In the Land of Women (7/10)
by Tony Medley
Ordinarily this movie would
not be my cup of tea. However, it is so well written and directed by
Jonathan Kasdan that it makes up for the dubious plot.
Carter Webb (Adam Brody) is a
26 year old who is dumped by his girlfriend, Sofia Buñuel (Elena Anaya)
in the first scenes. Despondent, Carter, who is a screenwriter for
softcore porn, leaves Hollywood to visit his grandmother, Phyllis
(Olympia Dukakis) in Michigan. There he gets involved with her neighbors
Sarah Hardwicke (Meg Ryan) and her daughters, teenager Lucy (Kristen
Stewart) and the precocious 9-year-old Paige (Mackenzie Vega).
It does more than strain
credulity that all these women almost immediately confide their deepest,
darkest secrets in Carter. They tell him intimate stories they have told
no one else. This is a guy they don’t know from Adam (no pun intended),
but they open up. And he proves to be a wonderful psychologist, with
just the right advice for each, drawing, no doubt, from the years of
experience he has gleaned through 26 years on the earth. Dubious as this
seems, the film is well done and well-acted, enough so that I found it
entertaining, even though I didn’t buy it.

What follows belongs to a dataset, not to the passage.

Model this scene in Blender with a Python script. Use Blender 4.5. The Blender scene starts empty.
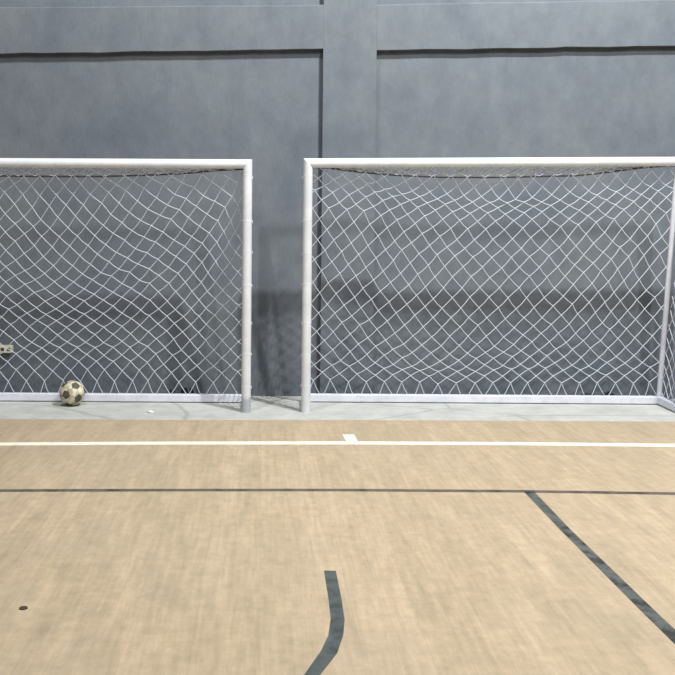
import bpy, bmesh, math, random
from mathutils import Vector, Matrix, noise

C = bpy.context.scene.collection
random.seed(11)

# ---------------------------------------------------------------- looks
def _s(r, g, b):
    f = lambda c: c / 12.92 if c <= .04045 else ((c + .055) / 1.055) ** 2.4
    return (f(r / 255), f(g / 255), f(b / 255), 1)
WALL_A, WALL_B, WALL_C = _s(89, 95, 104), _s(97, 103, 110), _s(105, 111, 114)
VINYL_1, VINYL_2, VINYL_M, VINYL_S = (186, 166, 138), (179, 160, 132), (168, 150, 122), (168, 154, 134)
CONC_A, CONC_B = (168, 169, 164), (190, 191, 185)
PAINT_A, PAINT_B = (200, 202, 206), (214, 215, 217)
BAR_A, BAR_B = (200, 202, 212), (218, 220, 228)
CORD = _s(196, 202, 212)
NET_R = .0034
LAMP_COL = (.99, 1, .995)
LAMPS = [(2.7, 4.45, 7.4, 800, .16, .16), (-1.5, 4.75, 7.4, 230, .16, .16), (3.7, 1.1, 7.4, 470, .13, .5), (5.7, 1.1, 7.4, 80, .15, 1.0), (-2.0, -2.5, 7.4, 170, .5, 2.0), (3.3, -2.5, 7.4, 110, .5, 2.0)]
TILT = 38
WORLD_COL = (.93, .97, 1, 1); WORLD_E = .135
EXPOSURE = -0.33
# ---------------------------------------------------------------- helpers
def obj(name, bm, mats, parent=None, smooth=False):
    me = bpy.data.meshes.new(name)
    bmesh.ops.recalc_face_normals(bm, faces=bm.faces)
    bm.to_mesh(me); bm.free()
    for m in (mats if isinstance(mats, (list, tuple)) else [mats]):
        me.materials.append(m)
    if smooth:
        for p in me.polygons: p.use_smooth = True
        try: me.set_sharp_from_angle(angle=math.radians(40))
        except Exception: pass
    o = bpy.data.objects.new(name, me)
    C.objects.link(o)
    if parent: o.parent = parent
    return o

def tag(o, label, cat, group=None, kind=None):
    o['label'] = label; o['category'] = cat
    if group: o['group'] = group
    if kind: o['kind'] = kind
    return o

def struct(name, bm, mats, smooth=False):
    o = obj(name, bm, mats, None, smooth); o['kind'] = 'structure'
    return o

def thing(name, label, cat, loc, group=None):
    o = bpy.data.objects.new(name, None); C.objects.link(o)
    o.location = loc; o.empty_display_size = .2
    return tag(o, label, cat, group)

def box(bm, x0, x1, y0, y1, z0, z1, bevel=0):
    r = bmesh.ops.create_cube(bm, size=1)
    for v in r['verts']:
        v.co = Vector((x0 + (v.co.x + .5) * (x1 - x0), y0 + (v.co.y + .5) * (y1 - y0), z0 + (v.co.z + .5) * (z1 - z0)))
    if bevel:
        es = list({e for v in r['verts'] for e in v.link_edges})
        bmesh.ops.bevel(bm, geom=es, offset=bevel, segments=3, affect='EDGES', profile=.5)

def beam_between(bm, a, b, w, h, bevel=.008):
    """rectangular tube from a to b (centres), w across, h high"""
    a, b = Vector(a), Vector(b)
    d = (b - a); L = d.length; d.normalize()
    s = d.cross(Vector((0, 0, 1))).normalized(); u = s.cross(d)
    t = bmesh.new(); box(t, -w / 2, w / 2, 0, L, -h / 2, h / 2, bevel)
    M = Matrix((s, d, u)).transposed().to_4x4(); M.translation = a
    bmesh.ops.transform(t, matrix=M, verts=t.verts)
    me = bpy.data.meshes.new('tmp'); t.to_mesh(me); t.free()
    bm.from_mesh(me); bpy.data.meshes.remove(me)

def tube(bm, pts, r, n=6, caps=True):
    pts = [Vector(p) for p in pts]
    rings = []
    ref = None
    for i, p in enumerate(pts):
        d = (pts[min(i + 1, len(pts) - 1)] - pts[max(i - 1, 0)]).normalized()
        if ref is None:
            ref = Vector((0, 0, 1)) if abs(d.z) < .9 else Vector((1, 0, 0))
        s = d.cross(ref).normalized(); u = s.cross(d).normalized(); ref = u
        rr = r[i] if isinstance(r, (list, tuple)) else r
        rings.append([bm.verts.new(p + (s * math.cos(2 * math.pi * k / n) + u * math.sin(2 * math.pi * k / n)) * rr) for k in range(n)])
    for a, b in zip(rings, rings[1:]):
        for k in range(n):
            bm.faces.new((a[k], a[(k + 1) % n], b[(k + 1) % n], b[k]))
    if caps:
        bm.faces.new(rings[0][::-1]); bm.faces.new(rings[-1])

def torus(bm, centre, R, r, axis='z', n=20, m=6, tilt=0.0):
    M = Matrix.Rotation(tilt, 3, 'X')
    V = []
    for i in range(n):
        a = 2 * math.pi * i / n; row = []
        for j in range(m):
            b = 2 * math.pi * j / m
            p = Vector(((R + r * math.cos(b)) * math.cos(a), (R + r * math.cos(b)) * math.sin(a), r * math.sin(b)))
            if axis == 'x': p = Vector((p.z, p.x, p.y))
            row.append(bm.verts.new(Vector(centre) + M @ p))
        V.append(row)
    for i in range(n):
        for j in range(m):
            bm.faces.new((V[i][j], V[(i + 1) % n][j], V[(i + 1) % n][(j + 1) % m], V[i][(j + 1) % m]))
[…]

Two things I didn’t enjoy,
however. First is the simplistic stereotyping of Carter’s grandmother as
a senile old woman. There was no reason to make this octogenarian
someone with handicapped reason, except to characterize all elderly
people as goofy and unable to carry on an intelligent conversation. I
despised Dukakis’s character and the way she played her.

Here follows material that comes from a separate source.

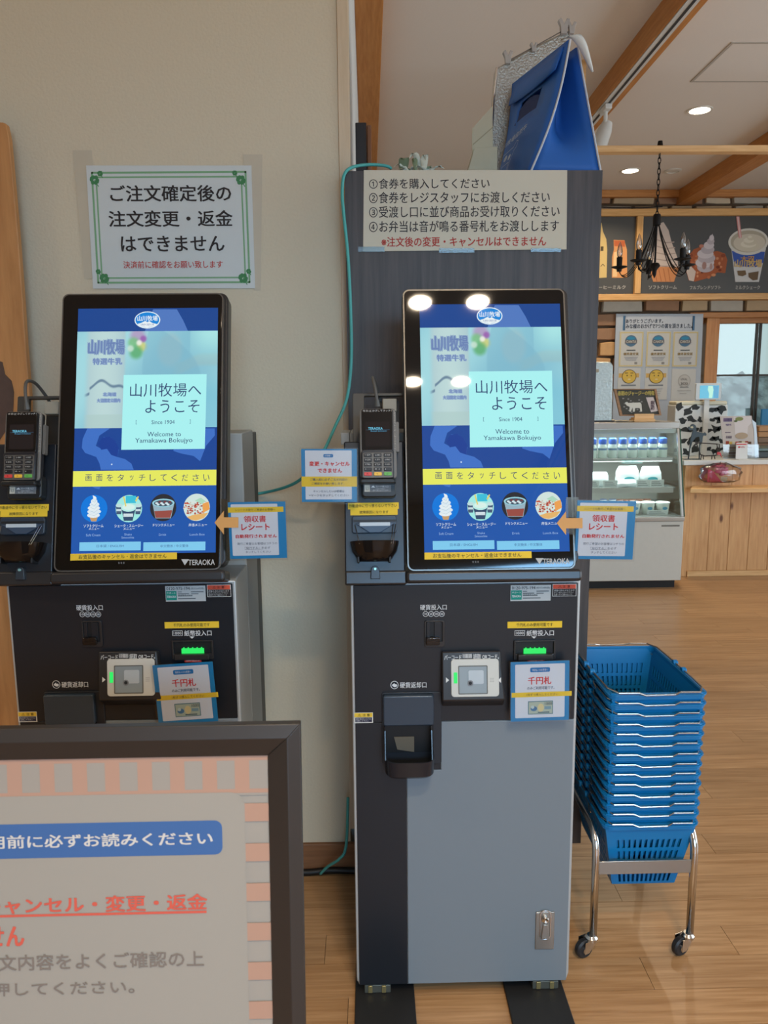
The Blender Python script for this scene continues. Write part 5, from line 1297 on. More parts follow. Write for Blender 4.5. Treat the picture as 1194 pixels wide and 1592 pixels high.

The other is the gratuitous
smoking in which Carter and Lucy engage. I would think that the film
industry had gotten over promoting smoking, but apparently not.
Yeah, it’s a chick flick,
even though it’s mostly about Carter. But it’s relatively entertaining
with better-than-average acting. Meg Ryan can still give a good
performance when she keeps her clothes on, even if the situation in
which she finds herself strains credulity. Let’s hope that in the future
the talented Brody gets more believable roles.